Pero el hexágono tampoco tiene uranio, y por este motivo Francia no ha dejado de inmiscuirse en los asuntos internos de Níger desde la independencia de su ex-colonia africana en 1960, ya que de allí procede la mayoría del combustible para sus centrales.

El mito de la electricidad nuclear barata se desmorona también en Francia. Un plan presentado recientemente por el presidente François Hollande pretende reducir en un tercio el peso de la industria nuclear en 20 años.

Podría parecer poco si no fuese porque supone el principio del fin de la rendición del bastión más incondicional de la opción nuclear. El desastre de Fukushima le ha hecho ver las orejas al lobo. Un solo incidente grave en una sola central obligaría a cerrar como mínimo todas las del mismo modelo. Y casi todas lo son. Sería un auténtico caos.

La alternativa pasa por potenciar las energías renovables, especialmente la solar y la eólica, para mantener la independencia energética y garantizar una “transición tranquila”.

La política energética española continua ajena a estos cambios de fondo a nivel mundial. La nueva legislación que penaliza el autoconsumo por medio de energías renovables y frena en seco su desarrollo va acompañada de un alargamiento de la vida útil de las centrales nucleares.

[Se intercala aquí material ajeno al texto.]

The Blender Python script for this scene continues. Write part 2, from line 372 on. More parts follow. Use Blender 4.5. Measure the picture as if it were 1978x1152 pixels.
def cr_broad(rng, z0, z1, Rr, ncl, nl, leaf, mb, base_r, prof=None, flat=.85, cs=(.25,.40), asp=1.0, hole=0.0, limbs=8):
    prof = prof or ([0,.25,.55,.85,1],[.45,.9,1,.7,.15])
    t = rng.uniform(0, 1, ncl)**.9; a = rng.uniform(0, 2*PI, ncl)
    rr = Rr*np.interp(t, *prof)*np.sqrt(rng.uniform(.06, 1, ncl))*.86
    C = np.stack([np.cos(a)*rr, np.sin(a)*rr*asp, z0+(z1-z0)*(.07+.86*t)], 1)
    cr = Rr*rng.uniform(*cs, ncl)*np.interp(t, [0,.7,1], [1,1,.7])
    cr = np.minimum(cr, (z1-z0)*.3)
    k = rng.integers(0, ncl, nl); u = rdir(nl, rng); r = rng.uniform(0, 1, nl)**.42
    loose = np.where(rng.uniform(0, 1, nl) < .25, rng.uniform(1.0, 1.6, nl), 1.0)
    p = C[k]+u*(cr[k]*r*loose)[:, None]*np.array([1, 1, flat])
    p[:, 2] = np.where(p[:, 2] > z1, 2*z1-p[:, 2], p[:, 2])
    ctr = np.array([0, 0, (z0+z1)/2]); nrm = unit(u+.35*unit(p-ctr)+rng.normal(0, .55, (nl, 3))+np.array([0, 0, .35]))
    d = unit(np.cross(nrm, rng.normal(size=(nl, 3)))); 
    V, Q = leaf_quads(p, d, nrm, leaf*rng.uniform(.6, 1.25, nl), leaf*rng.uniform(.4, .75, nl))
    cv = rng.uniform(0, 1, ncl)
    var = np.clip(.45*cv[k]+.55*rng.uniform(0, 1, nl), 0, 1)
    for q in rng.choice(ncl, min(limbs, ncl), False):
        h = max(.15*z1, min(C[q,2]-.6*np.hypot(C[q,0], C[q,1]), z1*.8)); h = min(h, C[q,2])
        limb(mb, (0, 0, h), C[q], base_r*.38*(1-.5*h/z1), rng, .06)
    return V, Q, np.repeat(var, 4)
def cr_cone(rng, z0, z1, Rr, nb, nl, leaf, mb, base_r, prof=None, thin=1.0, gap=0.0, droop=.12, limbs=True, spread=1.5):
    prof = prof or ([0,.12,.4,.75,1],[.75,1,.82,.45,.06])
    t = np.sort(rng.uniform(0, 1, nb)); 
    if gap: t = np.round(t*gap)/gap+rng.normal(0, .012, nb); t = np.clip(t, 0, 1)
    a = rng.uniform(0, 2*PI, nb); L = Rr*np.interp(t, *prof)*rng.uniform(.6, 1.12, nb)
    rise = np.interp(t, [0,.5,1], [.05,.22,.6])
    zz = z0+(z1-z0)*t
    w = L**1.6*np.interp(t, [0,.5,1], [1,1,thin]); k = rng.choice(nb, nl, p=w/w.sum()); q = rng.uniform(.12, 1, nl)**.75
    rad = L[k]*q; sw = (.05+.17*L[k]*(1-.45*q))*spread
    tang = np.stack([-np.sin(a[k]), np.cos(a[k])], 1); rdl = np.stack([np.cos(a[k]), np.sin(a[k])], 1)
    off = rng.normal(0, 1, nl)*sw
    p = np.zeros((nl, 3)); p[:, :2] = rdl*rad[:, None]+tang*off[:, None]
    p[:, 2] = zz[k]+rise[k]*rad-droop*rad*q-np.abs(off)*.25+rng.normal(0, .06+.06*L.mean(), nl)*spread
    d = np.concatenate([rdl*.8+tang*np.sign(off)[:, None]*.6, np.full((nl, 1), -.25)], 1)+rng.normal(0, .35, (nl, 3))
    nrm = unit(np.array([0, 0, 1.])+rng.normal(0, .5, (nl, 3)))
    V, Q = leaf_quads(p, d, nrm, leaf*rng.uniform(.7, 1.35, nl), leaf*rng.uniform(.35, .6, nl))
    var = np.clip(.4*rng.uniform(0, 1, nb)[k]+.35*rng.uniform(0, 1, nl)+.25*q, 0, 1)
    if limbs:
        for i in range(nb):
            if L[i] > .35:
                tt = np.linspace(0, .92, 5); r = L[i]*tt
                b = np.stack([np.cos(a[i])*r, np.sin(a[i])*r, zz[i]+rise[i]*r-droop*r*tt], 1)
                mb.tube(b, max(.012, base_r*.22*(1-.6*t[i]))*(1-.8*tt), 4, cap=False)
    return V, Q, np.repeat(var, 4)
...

Las nucleares españolas fueron diseñadas para funcionar unos 25 o 30 años. Ya en 2011, el gobierno del PSOE de José Luís Rodríguez Zapatero amplió las licencias de explotación de buena parte de ellas hasta los 40 años. Ahora, el ejecutivo del PP de Mariano Rajoy estudia volver a prorrogarla hasta los 60, consciente del coste de su desmantelamiento y de que, hoy por hoy, sería imposible tanto social como económicamente plantear la construcción de un nuevo reactor.

Mientras tanto, las empresas propietarias –mayormente Endesa e Iberdrola– ingresan hasta 300.000 euros por día que los reactores se mantienen encendidos. Queda por ver quien asumirá la factura de su ineludible desconexión una vez sea ésta ya improrrogable.